Ben Hutchings discovered that the ATI Rage 128 video driver did not correctly validate initialization states. A local attacker could make specially crafted ioctl calls to crash the system or gain root privileges. (CVE-2009-3620)
Tomoki Sekiyama discovered that Unix sockets did not correctly verify namespaces. A local attacker could exploit this to cause a system hang, leading to a denial of service. (CVE-2009-3621)
J. Bruce Fields discovered that NFSv4 did not correctly use the credential cache. A local attacker using a mount with AUTH_NULL authentication could exploit this to crash the system or gain root privileges. Only Ubuntu 9.10 was affected. (CVE-2009-3623)
Alexander Zangerl discovered that the kernel keyring did not correctly reference count. A local attacker could issue a series of specially crafted keyring calls to crash the system or gain root privileges. Only Ubuntu 9.10 was affected. (CVE-2009-3624)
David Wagner discovered that KVM did not correctly bounds-check CPUID entries. A local attacker could exploit this to crash the system or possibly gain elevated privileges. Ubuntu 6.06 and 9.10 were not affected. (CVE-2009-3638)

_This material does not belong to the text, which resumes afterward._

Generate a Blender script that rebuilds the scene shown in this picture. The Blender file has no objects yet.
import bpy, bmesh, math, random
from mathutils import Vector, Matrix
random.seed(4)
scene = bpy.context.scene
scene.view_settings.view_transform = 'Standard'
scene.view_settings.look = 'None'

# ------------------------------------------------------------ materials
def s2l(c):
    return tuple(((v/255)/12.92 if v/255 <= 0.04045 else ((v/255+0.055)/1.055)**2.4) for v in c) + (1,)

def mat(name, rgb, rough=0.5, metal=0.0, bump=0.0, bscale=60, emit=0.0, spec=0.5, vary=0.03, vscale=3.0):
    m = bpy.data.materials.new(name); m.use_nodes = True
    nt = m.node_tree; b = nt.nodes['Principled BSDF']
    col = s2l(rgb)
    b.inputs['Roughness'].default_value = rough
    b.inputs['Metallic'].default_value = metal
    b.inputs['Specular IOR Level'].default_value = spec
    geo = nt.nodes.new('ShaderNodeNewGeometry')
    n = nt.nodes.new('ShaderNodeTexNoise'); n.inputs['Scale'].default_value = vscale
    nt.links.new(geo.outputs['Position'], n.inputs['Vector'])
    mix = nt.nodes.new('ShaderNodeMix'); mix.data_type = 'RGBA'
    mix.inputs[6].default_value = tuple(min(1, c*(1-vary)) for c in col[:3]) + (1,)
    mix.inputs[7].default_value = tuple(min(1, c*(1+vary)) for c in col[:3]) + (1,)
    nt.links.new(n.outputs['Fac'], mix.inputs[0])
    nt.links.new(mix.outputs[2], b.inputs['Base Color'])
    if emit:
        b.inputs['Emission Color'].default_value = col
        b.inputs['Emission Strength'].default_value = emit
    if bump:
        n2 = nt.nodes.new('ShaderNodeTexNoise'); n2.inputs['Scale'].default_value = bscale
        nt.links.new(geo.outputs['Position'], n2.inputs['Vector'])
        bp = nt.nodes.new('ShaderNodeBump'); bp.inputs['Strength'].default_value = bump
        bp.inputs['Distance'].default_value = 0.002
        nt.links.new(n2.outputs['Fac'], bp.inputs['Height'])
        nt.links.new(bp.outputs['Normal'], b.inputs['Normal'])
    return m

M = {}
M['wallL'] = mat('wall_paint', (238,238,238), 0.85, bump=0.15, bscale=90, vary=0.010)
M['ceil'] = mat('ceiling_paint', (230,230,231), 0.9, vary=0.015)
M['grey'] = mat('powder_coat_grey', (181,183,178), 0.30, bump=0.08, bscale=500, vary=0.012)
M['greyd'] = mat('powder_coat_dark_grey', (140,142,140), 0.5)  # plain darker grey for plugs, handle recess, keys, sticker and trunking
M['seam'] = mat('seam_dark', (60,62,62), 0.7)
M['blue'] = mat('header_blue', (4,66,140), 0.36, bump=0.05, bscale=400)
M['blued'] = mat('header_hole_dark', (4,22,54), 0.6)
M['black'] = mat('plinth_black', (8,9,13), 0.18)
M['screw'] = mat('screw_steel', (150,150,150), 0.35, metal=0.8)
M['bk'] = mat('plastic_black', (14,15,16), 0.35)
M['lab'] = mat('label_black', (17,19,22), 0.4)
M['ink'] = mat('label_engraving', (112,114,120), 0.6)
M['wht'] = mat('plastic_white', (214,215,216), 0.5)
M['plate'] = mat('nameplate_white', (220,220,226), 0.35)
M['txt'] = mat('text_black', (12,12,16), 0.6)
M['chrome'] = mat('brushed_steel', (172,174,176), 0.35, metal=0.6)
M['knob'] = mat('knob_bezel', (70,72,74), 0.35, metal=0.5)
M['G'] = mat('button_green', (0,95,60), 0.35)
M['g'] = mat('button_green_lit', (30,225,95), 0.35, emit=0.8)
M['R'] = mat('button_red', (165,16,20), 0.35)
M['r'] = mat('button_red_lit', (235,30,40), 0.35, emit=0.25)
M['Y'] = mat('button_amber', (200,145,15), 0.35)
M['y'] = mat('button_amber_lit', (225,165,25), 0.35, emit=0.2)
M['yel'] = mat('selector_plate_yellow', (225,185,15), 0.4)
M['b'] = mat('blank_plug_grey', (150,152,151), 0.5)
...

Avi Kivity discovered that KVM did not correctly check privileges when accessing debug registers. A local attacker could exploit this to crash a host system from within a guest system, leading to a denial of service. Ubuntu 6.06 and 9.10 were not affected. (CVE-2009-3722)
Philip Reisner discovered that the connector layer for uvesafb, pohmelfs, dst, and dm did not correctly check capabilties. A local attacker could exploit this to crash the system or gain elevated privileges. Ubuntu 6.06 was not affected. (CVE-2009-3725)
Trond Myklebust discovered that NFSv4 clients did not robustly verify attributes. A malicious remote NFSv4 server could exploit this to crash a client or gain root privileges. Ubuntu 9.10 was not affected. (CVE-2009-3726)
Robin Getz discovered that NOMMU systems did not correctly validate NULL pointers in do_mmap_pgoff calls. A local attacker could attempt to allocate large amounts of memory to crash the system, leading to a denial of service. Only Ubuntu 6.06 and 9.10 were affected. (CVE-2009-3888)
Joseph Malicki discovered that the MegaRAID SAS driver had world-writable option files. A local attacker could exploit these to disrupt the behavior of the controller, leading to a denial of service. (CVE-2009-3889, CVE-2009-3939)
Roel Kluin discovered that the Hisax ISDN driver did not correctly check the size of packets. A remote attacker could send specially crafted packets to cause a system crash, leading to a denial of service. (CVE-2009-4005)
Lennert Buytenhek discovered that certain 802.11 states were not handled correctly. A physically-proximate remote attacker could send specially crafted wireless traffic that would crash the system, leading to a denial of service. Only Ubuntu 9.10 was affected. (CVE-2009-4026, CVE-2009-4027)
The problem can be corrected by updating your system to the following package versions:
To update your system, please follow these instructions: https://wiki.ubuntu.com/Security/Upgrades.
After a standard system upgrade you need to reboot your computer to effect the necessary changes.
ATTENTION: Due to an unavoidable ABI change (except for Ubuntu 6.06) the kernel updates have been given a new version number, which requires you to recompile and reinstall all third party kernel modules you might have installed. If you use linux-restricted-modules, you have to update that package as well to get modules which work with the new kernel version. Unless you manually uninstalled the standard kernel metapackages (e.g. linux-generic, linux-server, linux-powerpc), a standard system upgrade will automatically perform this as well.